I've been a member of a dating Web site for almost two months. I wrote a heartfelt magnum opus of an introductory essay and answered questions with brutal honesty. The photos I posted are so current I don't even need a haircut yet. I don't pretend to love sports or to know the names of players to get men's attention (actually, I do love sports and could talk about, say, LeBron James until the cows come home.)

But I made one fatal error: I lowered my age.

According to my profile, I'm 38 - a full six years younger than I actually am. My rationale for such wild exaggeration was that many men in my age group cut off their desired dating range at 39. They have no problem backing the lower end of their range into the 20s. But there's something about "40 and above" that makes men hit the delete key - hard.

It's not that I'm uncomfortable with being 44. I even relish telling this to guys with whom I play pickup basketball. I'll smack-talk if they don't guard me, if they think I'm just some female on the court to fill a spot or look pretty while dribbling. After I hit a bucket or two from the top of the key, I'll say, "Well, are you going to guard me now?" Most eventually accept me as the worthy opponent I play hard to be.

But the dating world is different. I'm not proud of posting a fictitious age, but my reason was simply to stay in men's search parameters. I have a rule to confess my real age within five minutes of meeting.

Most men are shocked. They usually need a moment to take it all in, as if I'd just said I'm a felon out on parole.

"You don't look 44," they tell me, but in the backs of their eyes I can see the calculations clicking.

If the guy is in his 30s, I can tell he's running the numbers to unveil the new age difference. If he's 40 or older, I usually sense a little disappointment, as if he thought he'd landed a wild salmon, but ended up hooking a rubbery grouper.

These are the same men, however, who may have posted their real ages, but have shown up on dates shorter than they say, with less hair, heavier, or older than they look in their online photos. I've come to expect and accept this, and am actually shocked if anyone bears an uncanny resemblance to the guy grinning with his golden retriever in his backyard.

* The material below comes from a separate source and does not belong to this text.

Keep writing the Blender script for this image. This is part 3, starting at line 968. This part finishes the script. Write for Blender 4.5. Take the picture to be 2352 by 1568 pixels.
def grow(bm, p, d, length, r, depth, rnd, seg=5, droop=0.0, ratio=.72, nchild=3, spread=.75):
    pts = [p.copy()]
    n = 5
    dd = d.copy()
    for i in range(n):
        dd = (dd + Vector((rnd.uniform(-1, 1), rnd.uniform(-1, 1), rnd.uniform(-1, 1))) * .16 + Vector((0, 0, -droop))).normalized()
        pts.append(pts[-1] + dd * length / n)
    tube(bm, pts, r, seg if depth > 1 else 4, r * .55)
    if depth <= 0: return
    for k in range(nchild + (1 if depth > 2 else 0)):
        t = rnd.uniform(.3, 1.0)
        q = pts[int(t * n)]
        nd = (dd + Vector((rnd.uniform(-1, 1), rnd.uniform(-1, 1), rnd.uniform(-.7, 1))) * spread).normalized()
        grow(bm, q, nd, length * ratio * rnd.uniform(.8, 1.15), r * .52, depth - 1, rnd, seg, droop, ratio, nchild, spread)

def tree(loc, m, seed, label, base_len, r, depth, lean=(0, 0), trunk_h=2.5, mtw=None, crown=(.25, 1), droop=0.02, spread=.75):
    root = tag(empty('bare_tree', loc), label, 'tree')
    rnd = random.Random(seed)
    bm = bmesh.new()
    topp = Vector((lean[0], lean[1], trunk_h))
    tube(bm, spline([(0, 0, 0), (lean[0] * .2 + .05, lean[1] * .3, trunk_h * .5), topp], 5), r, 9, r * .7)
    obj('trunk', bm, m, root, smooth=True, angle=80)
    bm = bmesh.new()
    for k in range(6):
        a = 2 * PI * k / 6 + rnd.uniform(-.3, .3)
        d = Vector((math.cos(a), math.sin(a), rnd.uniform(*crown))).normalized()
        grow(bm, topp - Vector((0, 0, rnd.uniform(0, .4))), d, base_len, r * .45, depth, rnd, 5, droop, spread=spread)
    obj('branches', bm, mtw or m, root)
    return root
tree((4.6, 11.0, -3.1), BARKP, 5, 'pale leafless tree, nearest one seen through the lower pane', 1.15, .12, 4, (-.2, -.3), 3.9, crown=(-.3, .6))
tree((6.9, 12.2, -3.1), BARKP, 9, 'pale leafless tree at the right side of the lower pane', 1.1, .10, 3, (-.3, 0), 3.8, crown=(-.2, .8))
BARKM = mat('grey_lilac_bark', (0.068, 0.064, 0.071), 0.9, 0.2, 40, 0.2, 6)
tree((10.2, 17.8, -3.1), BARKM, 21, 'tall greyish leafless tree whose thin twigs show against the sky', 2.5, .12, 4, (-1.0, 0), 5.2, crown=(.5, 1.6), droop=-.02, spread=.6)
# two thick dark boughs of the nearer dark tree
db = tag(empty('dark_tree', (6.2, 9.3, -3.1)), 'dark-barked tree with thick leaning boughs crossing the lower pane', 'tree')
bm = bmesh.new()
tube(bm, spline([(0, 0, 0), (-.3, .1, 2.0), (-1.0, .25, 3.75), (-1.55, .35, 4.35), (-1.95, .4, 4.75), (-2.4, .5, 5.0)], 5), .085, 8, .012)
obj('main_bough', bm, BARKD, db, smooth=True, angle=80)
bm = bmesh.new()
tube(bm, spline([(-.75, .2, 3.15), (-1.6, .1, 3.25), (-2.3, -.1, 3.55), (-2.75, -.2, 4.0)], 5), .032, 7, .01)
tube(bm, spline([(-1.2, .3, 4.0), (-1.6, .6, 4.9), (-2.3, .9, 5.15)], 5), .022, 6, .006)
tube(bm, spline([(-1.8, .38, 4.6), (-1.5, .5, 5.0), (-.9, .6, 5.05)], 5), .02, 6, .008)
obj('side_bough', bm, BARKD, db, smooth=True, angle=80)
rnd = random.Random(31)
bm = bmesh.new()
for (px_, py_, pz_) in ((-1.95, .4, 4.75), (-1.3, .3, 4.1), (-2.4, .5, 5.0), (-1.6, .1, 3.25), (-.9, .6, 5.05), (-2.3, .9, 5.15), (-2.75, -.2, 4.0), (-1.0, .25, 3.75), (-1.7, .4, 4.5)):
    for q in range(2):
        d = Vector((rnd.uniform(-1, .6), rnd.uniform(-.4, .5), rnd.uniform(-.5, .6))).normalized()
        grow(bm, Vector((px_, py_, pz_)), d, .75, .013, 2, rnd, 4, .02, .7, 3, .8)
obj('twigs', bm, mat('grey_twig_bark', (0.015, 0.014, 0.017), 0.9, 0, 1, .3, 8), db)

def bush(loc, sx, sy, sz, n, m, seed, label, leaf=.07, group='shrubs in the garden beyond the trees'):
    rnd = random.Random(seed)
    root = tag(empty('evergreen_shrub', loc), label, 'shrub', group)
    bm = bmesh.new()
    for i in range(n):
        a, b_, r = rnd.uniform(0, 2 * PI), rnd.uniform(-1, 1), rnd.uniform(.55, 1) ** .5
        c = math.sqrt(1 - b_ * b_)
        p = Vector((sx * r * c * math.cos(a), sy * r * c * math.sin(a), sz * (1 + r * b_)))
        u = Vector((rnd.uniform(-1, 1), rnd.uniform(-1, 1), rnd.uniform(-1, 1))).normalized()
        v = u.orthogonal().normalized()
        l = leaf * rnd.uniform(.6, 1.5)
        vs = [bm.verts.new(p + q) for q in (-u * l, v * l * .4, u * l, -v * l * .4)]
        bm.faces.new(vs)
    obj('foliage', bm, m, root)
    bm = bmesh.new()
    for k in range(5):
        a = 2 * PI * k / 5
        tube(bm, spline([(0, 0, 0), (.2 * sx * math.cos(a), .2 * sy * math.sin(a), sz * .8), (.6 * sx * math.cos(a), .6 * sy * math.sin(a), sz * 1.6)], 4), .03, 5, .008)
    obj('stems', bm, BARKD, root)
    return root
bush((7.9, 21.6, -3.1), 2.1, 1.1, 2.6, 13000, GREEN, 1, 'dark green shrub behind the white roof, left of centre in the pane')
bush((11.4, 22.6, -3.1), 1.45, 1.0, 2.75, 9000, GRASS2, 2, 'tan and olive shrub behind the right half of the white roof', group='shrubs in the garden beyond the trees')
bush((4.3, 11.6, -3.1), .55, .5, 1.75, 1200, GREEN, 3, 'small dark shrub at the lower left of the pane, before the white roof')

Am I a bad person? Should my dating Web site be alerted to such flagrant age abuse?

According to men I've dated: Well, yes. They felt misled and have strongly encouraged me to change my age, or at the very least, to leave it at the top as 38, but then revise my poetic introductory text to divulge my real age and explain why I lied.

The irony is that by the end of the first date, virtually all the men seem to forgive and forget and ask me out again.

In Hollywood, where age for women also matters, it's practically the norm for leading men to woo women half their age. So why should the story line play out differently in the world of online dating? Maybe because people could connect as individuals based on interests, good conversations, or just simple animal magnetism.

I'm not looking for an Ashton Kutcher, and I know I'm no Demi Moore, but lately I've been made to feel like Angela Lansbury.

Actor Christopher Walken once said, "We are aging but still rampant."

That's how I feel: We are all aging, and some of us are downright rampant. Maybe that's a good change for my profile: 44-year-old single female. Honest. Aging yes, but still rampant.